Feb 12 2007

Man who helped bug the Mafia dead at 70

Published by mafia-news.com at 11:55 am under USA

Mafia soldier Angelo “Sonny” Mercurio, who helped the FBI land the first-ever bugging of a mob induction ceremony, has died in Little Rock, Ark., where he lived in the federal witness-protection program, relatives said yesterday.

The 70-year-old former member of the Patriarca crime family died on Dec. 11 of a pulmonary embolism, relatives said.

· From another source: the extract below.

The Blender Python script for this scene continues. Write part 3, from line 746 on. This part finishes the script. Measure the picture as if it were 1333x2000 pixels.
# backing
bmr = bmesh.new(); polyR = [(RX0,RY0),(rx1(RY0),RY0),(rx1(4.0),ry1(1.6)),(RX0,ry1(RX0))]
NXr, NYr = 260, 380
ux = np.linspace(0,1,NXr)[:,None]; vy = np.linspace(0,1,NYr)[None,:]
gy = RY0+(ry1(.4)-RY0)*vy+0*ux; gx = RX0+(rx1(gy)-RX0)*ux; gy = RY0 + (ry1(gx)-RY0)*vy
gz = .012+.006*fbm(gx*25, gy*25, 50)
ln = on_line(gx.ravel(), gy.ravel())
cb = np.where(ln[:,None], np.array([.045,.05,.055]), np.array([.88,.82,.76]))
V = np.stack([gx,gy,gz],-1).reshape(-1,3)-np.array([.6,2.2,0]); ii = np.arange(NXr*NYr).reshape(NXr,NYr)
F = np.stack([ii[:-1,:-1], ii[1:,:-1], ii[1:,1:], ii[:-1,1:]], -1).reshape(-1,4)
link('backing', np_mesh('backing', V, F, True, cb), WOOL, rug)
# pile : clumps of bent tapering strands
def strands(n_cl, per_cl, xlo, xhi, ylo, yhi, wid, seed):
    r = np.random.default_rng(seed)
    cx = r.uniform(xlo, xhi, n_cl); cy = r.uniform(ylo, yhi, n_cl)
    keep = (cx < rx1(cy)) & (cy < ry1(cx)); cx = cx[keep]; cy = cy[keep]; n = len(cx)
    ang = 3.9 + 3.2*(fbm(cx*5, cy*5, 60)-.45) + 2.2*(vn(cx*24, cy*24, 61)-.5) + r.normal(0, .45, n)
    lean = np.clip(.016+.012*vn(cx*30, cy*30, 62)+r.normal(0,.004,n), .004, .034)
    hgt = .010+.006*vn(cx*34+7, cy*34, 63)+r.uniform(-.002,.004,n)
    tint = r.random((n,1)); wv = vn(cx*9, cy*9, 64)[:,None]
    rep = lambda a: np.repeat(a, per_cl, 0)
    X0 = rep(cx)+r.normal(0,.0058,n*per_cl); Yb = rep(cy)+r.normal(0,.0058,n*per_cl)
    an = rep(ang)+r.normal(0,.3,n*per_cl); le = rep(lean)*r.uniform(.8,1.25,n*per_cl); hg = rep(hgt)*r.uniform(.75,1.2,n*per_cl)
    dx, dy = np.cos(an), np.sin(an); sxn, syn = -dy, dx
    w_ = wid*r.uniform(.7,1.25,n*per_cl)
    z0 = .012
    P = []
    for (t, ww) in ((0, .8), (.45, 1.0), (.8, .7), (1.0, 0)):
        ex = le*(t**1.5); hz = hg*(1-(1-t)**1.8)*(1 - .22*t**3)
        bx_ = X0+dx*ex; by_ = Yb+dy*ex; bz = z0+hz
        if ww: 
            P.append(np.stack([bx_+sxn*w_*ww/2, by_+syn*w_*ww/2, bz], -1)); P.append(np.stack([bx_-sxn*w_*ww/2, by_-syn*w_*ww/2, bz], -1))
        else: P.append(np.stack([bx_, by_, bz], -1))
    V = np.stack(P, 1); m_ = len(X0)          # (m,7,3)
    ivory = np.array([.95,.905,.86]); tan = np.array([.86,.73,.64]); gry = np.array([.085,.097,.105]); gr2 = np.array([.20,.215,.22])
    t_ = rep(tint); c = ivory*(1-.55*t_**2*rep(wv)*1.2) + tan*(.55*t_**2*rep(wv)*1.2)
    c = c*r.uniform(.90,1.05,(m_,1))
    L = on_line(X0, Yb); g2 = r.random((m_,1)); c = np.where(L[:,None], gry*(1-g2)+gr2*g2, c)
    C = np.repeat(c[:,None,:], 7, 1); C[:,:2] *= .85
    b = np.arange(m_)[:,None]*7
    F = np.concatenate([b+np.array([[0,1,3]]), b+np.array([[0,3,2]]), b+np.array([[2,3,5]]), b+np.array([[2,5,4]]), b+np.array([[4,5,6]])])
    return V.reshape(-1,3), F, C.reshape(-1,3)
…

“He never wanted to be outed [as an informer] . . . it was something he was ashamed about,” said Michael Liston, a Boston lawyer who represented Mr. Mercurio, who had been living under the name of Anthony Valenti. “He described it as being the worst level of hell.”

Born in Boston’s West End, he grew up working in his family’s business, Pearl Bakery, in Malden. After having trouble with the law, including a conviction for stealing securities, he started Vanessa’s Italian Food Shop, named after his daughter, in the Prudential Center. There, he and other mobsters planned many criminal transactions, according to accounts in court.

Mr. Mercurio, who had been a liaison between the Boston Mafia and the Winter Hill Gang, became one of the FBI’s principal informants in the late 1980s, after the FBI bugged his food shop and gathered enough evidence to indict him and others for extorting a couple of elderly bookmakers.

Mr. Mercurio’s FBI handler was John J. Connolly Jr., the now-disgraced former agent who also used James “Whitey” Bulger and Stephen “The Rifleman” Flemmi as informants. While Connolly was taking a course at Harvard’s John F. Kennedy School of Government in 1989, he occasionally met Mr. Mercurio in Harvard Yard to glean information about the mob, according to revelations in court.

Mr. Mercurio told the FBI an induction ceremony would be held at a Guild Street home in Medford that October. He ferried others to the house and attended the ceremony, where 17 mobsters, including the hierarchy of the New England family, gathered as four new members were “baptized.”

During the ceremony, in which the four pricked their trigger fingers, burned holy cards, and pledged their lives to La Cosa Nostra, Mr. Mercurio even turned down the television to make it easier for FBI bugs in the home to pick up the conversation, according to accounts in court.

The tapes were hailed as critical because it was the first time law enforcement had infiltrated the secret proceedings . The evidence helped bring down the Patriarca family, with the head, Raymond “Junior” Patriarca, sentenced to eight years in prison.

Mr. Mercurio’s work with the FBI also played a role in the downfall of Connolly, who was convicted on federal racketeering charges in 2002 and is serving a 10-year sentence.